- **WRITTEN INSTRUCTION**
Starting at the first line of the data, please print exactly those lines through the one that holds "sc = bpy.context.scene", omitting every picture.

- **INFORMATION SHOWN**
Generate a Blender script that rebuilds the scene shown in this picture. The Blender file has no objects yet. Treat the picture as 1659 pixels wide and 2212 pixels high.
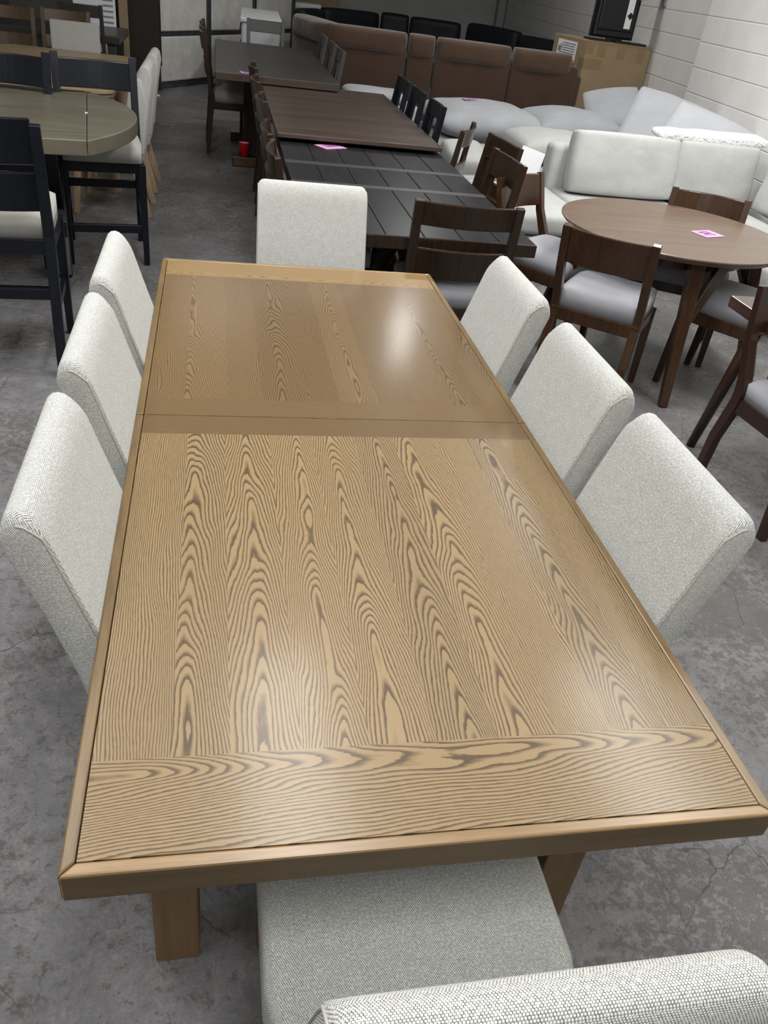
import bpy, bmesh, math, random
from mathutils import Vector, Matrix, noise as mnoise
random.seed(7)
C = bpy.context.scene.collection
PI = math.pi
sc = bpy.context.scene

# ------------------------------------------------------------------ materials
def mat(name):
    m = bpy.data.materials.new(name); m.use_nodes = True
    return m, m.node_tree, m.node_tree.nodes['Principled BSDF']
class NT:
    def __init__(s, nt): s.nt = nt
    def n(s, t, **kw):
        o = s.nt.nodes.new(t)
        for k, v in kw.items(): setattr(o, k, v)
        return o
    def l(s, a, b): s.nt.links.new(a, b)
    def math(s, op, a, b=None, c=None):
        o = s.n('ShaderNodeMath', operation=op)
        for i, x in enumerate((a, b, c)):
            if x is None: continue
            if isinstance(x, (int, float)): o.inputs[i].default_value = x
            else: s.l(x, o.inputs[i])
        return o.outputs[0]
    def noise(s, vec, scale, detail=3, rough=.5, dist=0):
        o = s.n('ShaderNodeTexNoise'); o.inputs['Scale'].default_value = scale
        o.inputs['Detail'].default_value = detail; o.inputs['Roughness'].default_value = rough
        o.inputs['Distortion'].default_value = dist
        if vec is not None: s.l(vec, o.inputs['Vector'])
        return o.outputs['Fac']
    def xyz(s, x, y, z):
        o = s.n('ShaderNodeCombineXYZ')
        for i, v in enumerate((x, y, z)):
            if isinstance(v, (int, float)): o.inputs[i].default_value = v
            else: s.l(v, o.inputs[i])
        return o.outputs[0]
    def ramp(s, fac, stops):
        o = s.n('ShaderNodeValToRGB'); e = o.color_ramp.elements
        while len(e) < len(stops): e.new(.5)
        for i, (p, c) in enumerate(stops):
            e[i].position = p; e[i].color = (*c, 1) if len(c) == 3 else c
        s.l(fac, o.inputs[0]); return o.outputs[0]
    def mix(s, f, a, b):
        o = s.n('ShaderNodeMix', data_type='RGBA')
        for i, x in ((0, f), (6, a), (7, b)):
            if isinstance(x, (int, float)): o.inputs[i].default_value = x
            elif isinstance(x, tuple): o.inputs[i].default_value = (*x, 1)
            else: s.l(x, o.inputs[i])
        return o.outputs[2]
    def bump(s, h, strength, dist, bsdf):
        o = s.n('ShaderNodeBump'); o.inputs['Strength'].default_value = strength
        o.inputs['Distance'].default_value = dist
        s.l(h, o.inputs['Height']); s.l(o.outputs[0], bsdf.inputs['Normal'])
def setp(b, **kw):
    for k, v in kw.items():
        b.inputs[{'rough': 'Roughness', 'spec': 'Specular IOR Level', 'sheen': 'Sheen Weight', 'coat': 'Coat Weight', 'metal': 'Metallic'}[k]].default_value = v
def plain(name, col, rough=.5, spec=.5, var=.12, sc_=6, bumps=0):
    m, nt, b = mat(name); N = NT(nt)
    tc = N.n('ShaderNodeTexCoord').outputs['Object']
    f = N.noise(tc, sc_, 4, .6)
    lo = tuple(c*(1-var) for c in col); hi = tuple(min(1, c*(1+var)) for c in col)
    N.l(N.ramp(f, [(.3, lo), (.7, hi)]), b.inputs['Base Color'])
    setp(b, rough=rough, spec=spec)
    if bumps: N.bump(N.noise(tc, 180, 2), bumps, .002, b)
    return m
def wood(name, c1, c2, rough=.35, axis='Z', spec=.5, fine=60, along=3):
    """generic veneer: streaks along one local axis"""
    m, nt, b = mat(name); N = NT(nt)
    tc = N.n('ShaderNodeTexCoord').outputs['Object']
    sep = N.n('ShaderNodeSeparateXYZ'); N.l(tc, sep.inputs[0])
    x, y, z = sep.outputs
    k = {'X': (along, fine, fine), 'Y': (fine, along, fine), 'Z': (fine, fine, along)}[axis]
    v = N.xyz(N.math('MULTIPLY', x, k[0]), N.math('MULTIPLY', y, k[1]), N.math('MULTIPLY', z, k[2]))
    f = N.noise(v, 1, 4, .6, .4)
    v2 = N.xyz(N.math('MULTIPLY', x, k[0]*.18), N.math('MULTIPLY', y, k[1]*.18), N.math('MULTIPLY', z, k[2]*.18))
    g = N.noise(v2, 1, 2, .5, .8)
    f = N.math('ADD', N.math('MULTIPLY', f, .6), N.math('MULTIPLY', g, .4))
    N.l(N.ramp(f, [(.34, c1), (.64, c2)]), b.inputs['Base Color'])
    setp(b, rough=rough, spec=spec)
    return m
def ash(name, light, mid, dark, rough=.3):
    """flat sawn ash: growth rings of a tilted log cut by each plank (uv 'grain' = metres, uv 'seed' = per plank)"""
    m, nt, b = mat(name); N = NT(nt)
    g = N.n('ShaderNodeUVMap', uv_map='grain').outputs[0]; sd = N.n('ShaderNodeUVMap', uv_map='seed').outputs[0]
    a = N.n('ShaderNodeSeparateXYZ'); N.l(g, a.inputs[0]); u, v = a.outputs[0], a.outputs[1]
    c = N.n('ShaderNodeSeparateXYZ'); N.l(sd, c.inputs[0]); s1, s2 = c.outputs[0], c.outputs[1]
    r10 = N.math('MULTIPLY', s2, 37.0)
    slow = N.noise(N.xyz(N.math('MULTIPLY', u, 9), N.math('MULTIPLY', v, 2.2), r10), 1, 2, .5)
    fast = N.noise(N.xyz(N.math('MULTIPLY', u, 60), N.math('MULTIPLY', v, 16), r10), 1, 3, .6)
    X = N.math('ADD', u, s1)
    slope = N.math('MULTIPLY_ADD', s2, .06, .055)
    Z0 = N.math('MULTIPLY_ADD', slow, .034, .002)
    r = N.math('SQRT', N.math('ADD', N.math('MULTIPLY', X, X), N.math('MULTIPLY', Z0, Z0)))
    # straight grained planks (pith far off) barely taper
    st = N.math('MULTIPLY', N.math('ABSOLUTE', s1), 9.0)
    tap = N.math('DIVIDE', slope, N.math('ADD', 1.0, N.math('MULTIPLY', st, st)))
    r = N.math('ADD', r, N.math('MULTIPLY', v, tap))
    r = N.math('ADD', r, N.math('MULTIPLY', N.math('SUBTRACT', slow, .5), .05))
    r = N.math('ADD', r, N.math('MULTIPLY', fast, .0040))
    band = N.math('FRACT', N.math('DIVIDE', r, N.math('MULTIPLY_ADD', s2, .0024, .0040)))
    pore = N.noise(N.xyz(N.math('MULTIPLY', u, 700), N.math('MULTIPLY', v, 30), r10), 1, 2, .6)
    band2 = N.math('ADD', band, N.math('MULTIPLY', N.math('SUBTRACT', pore, .5), .35))
    col = N.ramp(band2, [(0, dark), (.13, dark), (.30, mid), (.48, light), (.92, light), (1, dark)])
    amt = N.noise(N.xyz(N.math('MULTIPLY', u, 5), N.math('MULTIPLY', v, 1.2), N.math('ADD', r10, 5)), 1, 2, .5)
    k = N.ramp(amt, [(.3, (.25,)*3), (.6, (.0,)*3)])
    col = N.mix(k, col, mid)
    tone = N.noise(N.xyz(s2, N.math('MULTIPLY', r10, .7), 0), 9, 1)
    tint = N.mix(N.ramp(tone, [(.35, (0,)*3), (.65, (1,)*3)]), tuple(x*.86 for x in (1, 1, 1)), (1.08, 1.07, 1.04))
    mu = N.n('ShaderNodeMix', data_type='RGBA', blend_type='MULTIPLY'); mu.inputs[0].default_value = 1
    N.l(col, mu.inputs[6]); N.l(tint, mu.inputs[7])
    N.l(mu.outputs[2], b.inputs['Base Color'])
    rr = N.math('MULTIPLY_ADD', pore, .12, rough-.05); N.l(rr, b.inputs['Roughness']); b.inputs['Specular IOR Level'].default_value = .28; b.inputs['Coat Weight'].default_value = .17; b.inputs['Coat Roughness'].default_value = .10
    cb_ = N.n('ShaderNodeBump'); cb_.inputs['Strength'].default_value = .14; cb_.inputs['Distance'].default_value = .0008
    N.l(N.noise(g, 330, 3, .6), cb_.inputs['Height']); N.l(cb_.outputs[0], b.inputs['Coat Normal'])
    N.bump(N.math('ADD', N.math('MULTIPLY', band2, .6), pore), .18, .0006, b)
    return m
def weave(name, light, dark, pu=.0036, pv=.0025, amt=1.0, rough=.9, sheen=.15):
    m, nt, b = mat(name); N = NT(nt)
    uv = N.n('ShaderNodeUVMap', uv_map='uv').outputs[0]
    a = N.n('ShaderNodeSeparateXYZ'); N.l(uv, a.inputs[0])
    nz = N.noise(uv, 220, 2, .6)
    row = N.math('DIVIDE', a.outputs[1], pv)
    half = N.math('MULTIPLY', N.math('FLOOR', row), .37)
    cu = N.math('SINE', N.math('MULTIPLY', N.math('ADD', N.math('DIVIDE', a.outputs[0], pu), half), 2*PI))
    cv = N.math('SINE', N.math('MULTIPLY', N.math('FRACT', row), PI))
    h = N.math('MULTIPLY', N.math('MULTIPLY_ADD', cu, .5, .5), cv)
    h = N.math('ADD', h, N.math('MULTIPLY', N.math('SUBTRACT', nz, .5), .7))
    slub = N.noise(uv, 38, 4, .7)
    col = N.ramp(h, [(.02, tuple(d*amt + l*(1-amt) for d, l in zip(dark, light))), (.32, light), (1, tuple(min(1, l*1.06) for l in light))])
    mu = N.n('ShaderNodeMix', data_type='RGBA', blend_type='MULTIPLY'); mu.inputs[0].default_value = 1
    N.l(col, mu.inputs[6]); N.l(N.ramp(slub, [(.25, (.88,)*3), (.7, (1.05,)*3)]), mu.inputs[7])
    N.l(mu.outputs[2], b.inputs['Base Color'])
    setp(b, rough=rough, spec=.2, sheen=sheen)
    N.bump(h, .5, .0012, b)
    return m
def soft(name, col, rough=.95, sheen=.2, wr=.3, ws=9):
    m, nt, b = mat(name); N = NT(nt)
    tc = N.n('ShaderNodeTexCoord').outputs['Object']
    f = N.noise(tc, 3, 5, .65); t = N.noise(tc, 260, 2, .6)
    f2 = N.math('MULTIPLY_ADD', N.math('SUBTRACT', t, .5), .35, f)
    N.l(N.ramp(f2, [(.25, tuple(c*.86 for c in col)), (.75, tuple(min(1, c*1.1) for c in col))]), b.inputs['Base Color'])
    setp(b, rough=rough, spec=.25, sheen=sheen)
    w = N.noise(tc, ws, 2, .5, .15)
    N.bump(N.math('ADD', w, N.math('MULTIPLY', t, .05)), wr, .03, b)
    return m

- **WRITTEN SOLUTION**
Generate a Blender script that rebuilds the scene shown in this picture. The Blender file has no objects yet. Treat the picture as 1659 pixels wide and 2212 pixels high.
import bpy, bmesh, math, random
from mathutils import Vector, Matrix, noise as mnoise
random.seed(7)
C = bpy.context.scene.collection
PI = math.pi
sc = bpy.context.scene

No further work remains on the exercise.